- [What the task requires]:
Do not carry the pictures over; copy every other part of the entries exactly.
BEGIN Provided information
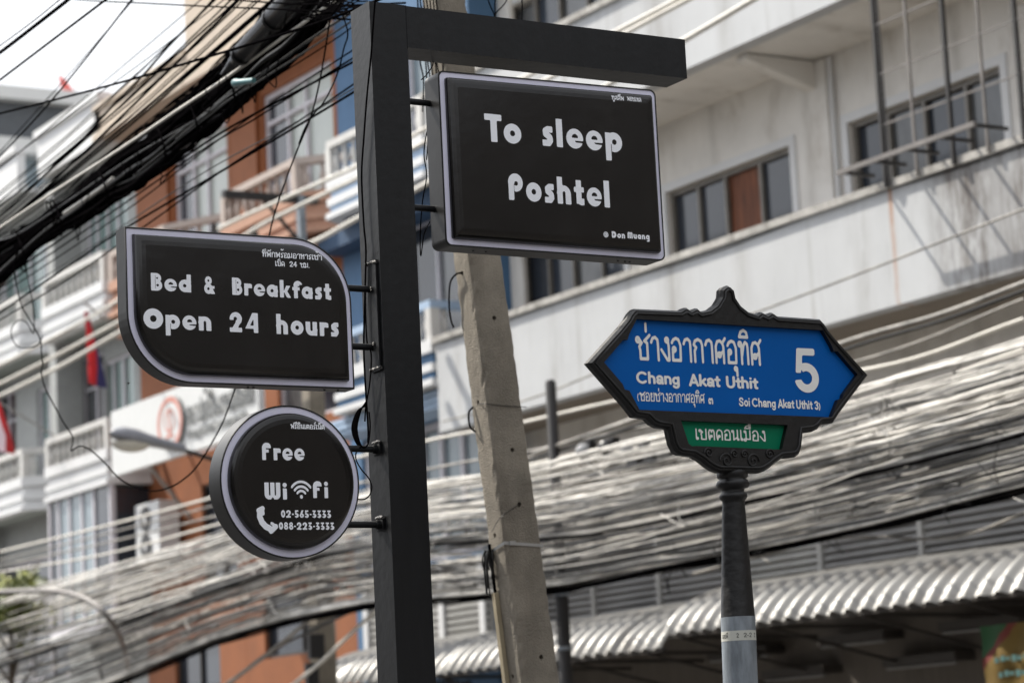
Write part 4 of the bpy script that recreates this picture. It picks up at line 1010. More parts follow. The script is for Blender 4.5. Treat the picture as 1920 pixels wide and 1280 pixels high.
balcony(BL, 28.25, 30.93, 7.50, X=15.8, Xw=XB, splay_r=.0, splay_l=.5, body=M_WALLW, rail=M_BLUEPALE, bal=M_BALUW, accent=M_BLUEWALL, slab=M_BLUEDEEP)
m = MB()
for z in (6.25, 6.33): m.box(15.95, 16.3, 28.3, 31.5, z, z+.06)
m.box(15.98, 16.495, 28.25, 31.6, 6.17, 6.249); m.build('canopy', M_BLUEPALE, BL)
m = MB(); m.box(16.1, 16.495, 28.2, 31.9, 8.8, 9.06); m.build('recess_beam', M_BLUEDEEP, BL)  # coloured with the recess shade already in its blue

m = MB(); z = 2.95
m.box(16.44, 16.499, 28.2, 31.5, 2.9, 4.30)
while z < 4.25: m.box(16.40, 16.4395, 28.22, 31.48, z, z+.055); z += .09
m.build('louvre_panel', M_SLAT_PALE, BL)
for y in (28.25, 29.3, 30.35, 31.4):
    m = MB(); m.box(16.37, 16.3995, y, y+.12, 2.9, 4.3); m.build('louvre_post', M_WALLW, BL)

# ------------------------------------------------------------------ orange shophouses
def orange(label, y0, y1, bal_r, bal_l, wa, ground, top, splay, parapet_mat, pz):
    o = thing('shophouse', label, 'building', (16.5, (y0+y1)/2, 0), 'orange shophouses')
    up = (wa[0], wa[1], 9.42, 11.72); mid = (wa[0]+.1, wa[1]-.2, 6.7, 8.75)
    ops = [up, mid] + ground
    facade(o, XB, y0, y1, .14, top, ops, M_ORANGE, thick=8)
    L = wa[1]-wa[0]
    window(o, XB, *up, mull=(.42, .68), frame=M_FRAME_W, glass=M_CURTAIN, trans=11.28, special={2: M_FRAME_D if False else M_GLASS}, fw=.07)
    window(o, XB, *mid, mull=(.5,), frame=M_FRAME_W, glass=M_GLASS)
    for g in ground: window(o, XB, *g, mull=(.5,), frame=M_FRAME_D, glass=M_GLASS)
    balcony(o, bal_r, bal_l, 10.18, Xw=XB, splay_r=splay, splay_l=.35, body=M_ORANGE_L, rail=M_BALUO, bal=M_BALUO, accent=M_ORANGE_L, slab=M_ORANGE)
    m = MB()   # pier with pale edge
    m.box(XB-.07, XB-.001, wa[1]+.12, min(y1-.02, wa[1]+1.0), 9.3, 12.2); m.build('pier', M_ORANGE, o)
    m = MB(); m.box(15.75, XB-.001, y0+.02, y1-.02, 12.12, 12.24); m.box(15.80, 15.96, y0+.02, y1-.02, 12.2405, pz); m.build('roof_parapet', [parapet_mat], o)
    m = MB(); m.box(15.76, 16.0, y0, y1, pz+.001, pz+.09); m.build('parapet_cap', M_CREAM, o)
    m = MB(); m.box(16.1, XB-.001, y0+.01, y1-.01, 8.86, 9.08); m.build('band', M_ORANGE_L, o)
    return o
orange('orange shophouse nearest the blue one with a pink balustrade under the cable bundle', 31.95, 35.55, 31.95, 34.39, (32.07, 34.36), [(32.6, 34.9, 3.4, 4.3), (32.2, 34.0, 4.6, 6.15)], 14.6, .75, M_CREAM, 13.7)
orange('orange shophouse beside the white one with a cream roof parapet and a white name board', 35.56, 39.28, 36.55, 38.75, (35.66, 37.72), [(36.5, 38.2, 3.1, 3.85), (35.75, 37.0, 4.5, 6.2)], 13.0, 1.4, M_CREAM, 12.62)
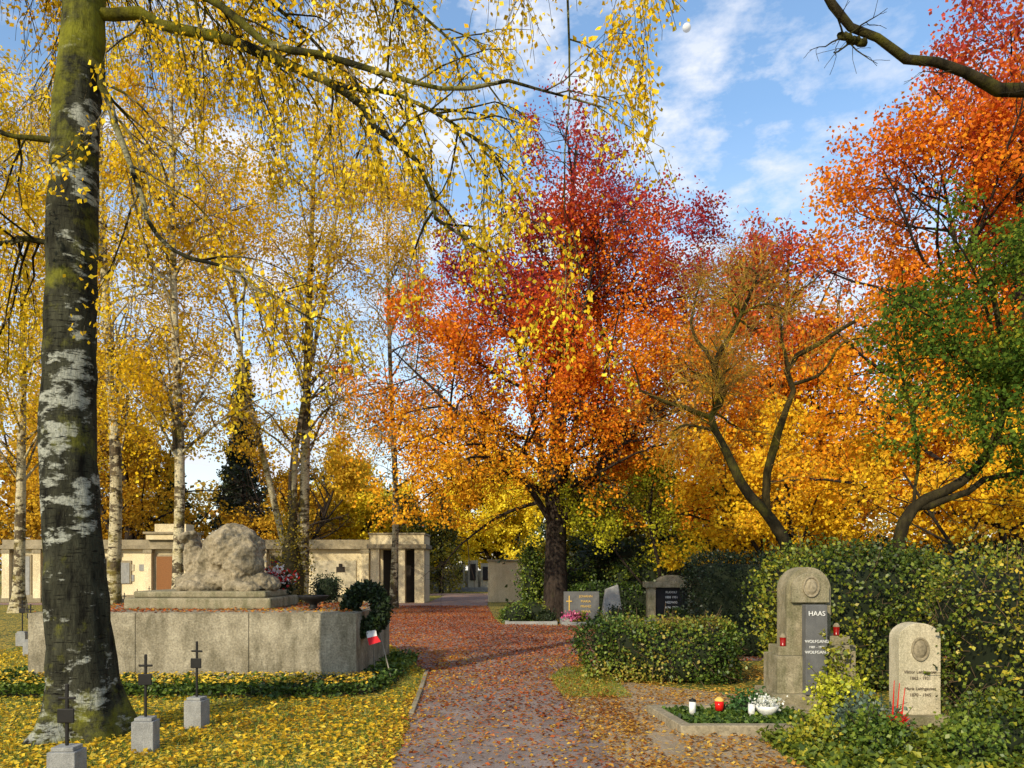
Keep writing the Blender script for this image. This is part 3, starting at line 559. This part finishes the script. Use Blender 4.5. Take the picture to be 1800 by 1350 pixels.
END Provided information
- [Reply]:
Write part 4 of the bpy script that recreates this picture. It picks up at line 1010. More parts follow. The script is for Blender 4.5. Treat the picture as 1920 pixels wide and 1280 pixels high.
balcony(BL, 28.25, 30.93, 7.50, X=15.8, Xw=XB, splay_r=.0, splay_l=.5, body=M_WALLW, rail=M_BLUEPALE, bal=M_BALUW, accent=M_BLUEWALL, slab=M_BLUEDEEP)
m = MB()
for z in (6.25, 6.33): m.box(15.95, 16.3, 28.3, 31.5, z, z+.06)
m.box(15.98, 16.495, 28.25, 31.6, 6.17, 6.249); m.build('canopy', M_BLUEPALE, BL)
m = MB(); m.box(16.1, 16.495, 28.2, 31.9, 8.8, 9.06); m.build('recess_beam', M_BLUEDEEP, BL)  # coloured with the recess shade already in its blue

m = MB(); z = 2.95
m.box(16.44, 16.499, 28.2, 31.5, 2.9, 4.30)
while z < 4.25: m.box(16.40, 16.4395, 28.22, 31.48, z, z+.055); z += .09
m.build('louvre_panel', M_SLAT_PALE, BL)
for y in (28.25, 29.3, 30.35, 31.4):
    m = MB(); m.box(16.37, 16.3995, y, y+.12, 2.9, 4.3); m.build('louvre_post', M_WALLW, BL)

# ------------------------------------------------------------------ orange shophouses
def orange(label, y0, y1, bal_r, bal_l, wa, ground, top, splay, parapet_mat, pz):
    o = thing('shophouse', label, 'building', (16.5, (y0+y1)/2, 0), 'orange shophouses')
    up = (wa[0], wa[1], 9.42, 11.72); mid = (wa[0]+.1, wa[1]-.2, 6.7, 8.75)
    ops = [up, mid] + ground
    facade(o, XB, y0, y1, .14, top, ops, M_ORANGE, thick=8)
    L = wa[1]-wa[0]
    window(o, XB, *up, mull=(.42, .68), frame=M_FRAME_W, glass=M_CURTAIN, trans=11.28, special={2: M_FRAME_D if False else M_GLASS}, fw=.07)
    window(o, XB, *mid, mull=(.5,), frame=M_FRAME_W, glass=M_GLASS)
    for g in ground: window(o, XB, *g, mull=(.5,), frame=M_FRAME_D, glass=M_GLASS)
    balcony(o, bal_r, bal_l, 10.18, Xw=XB, splay_r=splay, splay_l=.35, body=M_ORANGE_L, rail=M_BALUO, bal=M_BALUO, accent=M_ORANGE_L, slab=M_ORANGE)
    m = MB()   # pier with pale edge
    m.box(XB-.07, XB-.001, wa[1]+.12, min(y1-.02, wa[1]+1.0), 9.3, 12.2); m.build('pier', M_ORANGE, o)
    m = MB(); m.box(15.75, XB-.001, y0+.02, y1-.02, 12.12, 12.24); m.box(15.80, 15.96, y0+.02, y1-.02, 12.2405, pz); m.build('roof_parapet', [parapet_mat], o)
    m = MB(); m.box(15.76, 16.0, y0, y1, pz+.001, pz+.09); m.build('parapet_cap', M_CREAM, o)
    m = MB(); m.box(16.1, XB-.001, y0+.01, y1-.01, 8.86, 9.08); m.build('band', M_ORANGE_L, o)
    return o
orange('orange shophouse nearest the blue one with a pink balustrade under the cable bundle', 31.95, 35.55, 31.95, 34.39, (32.07, 34.36), [(32.6, 34.9, 3.4, 4.3), (32.2, 34.0, 4.6, 6.15)], 14.6, .75, M_CREAM, 13.7)
orange('orange shophouse beside the white one with a cream roof parapet and a white name board', 35.56, 39.28, 36.55, 38.75, (35.66, 37.72), [(36.5, 38.2, 3.1, 3.85), (35.75, 37.0, 4.5, 6.2)], 13.0, 1.4, M_CREAM, 12.62)
Keep writing the Blender script for this image. This is part 3, starting at line 559. This part finishes the script. Use Blender 4.5. Take the picture to be 1800 by 1350 pixels.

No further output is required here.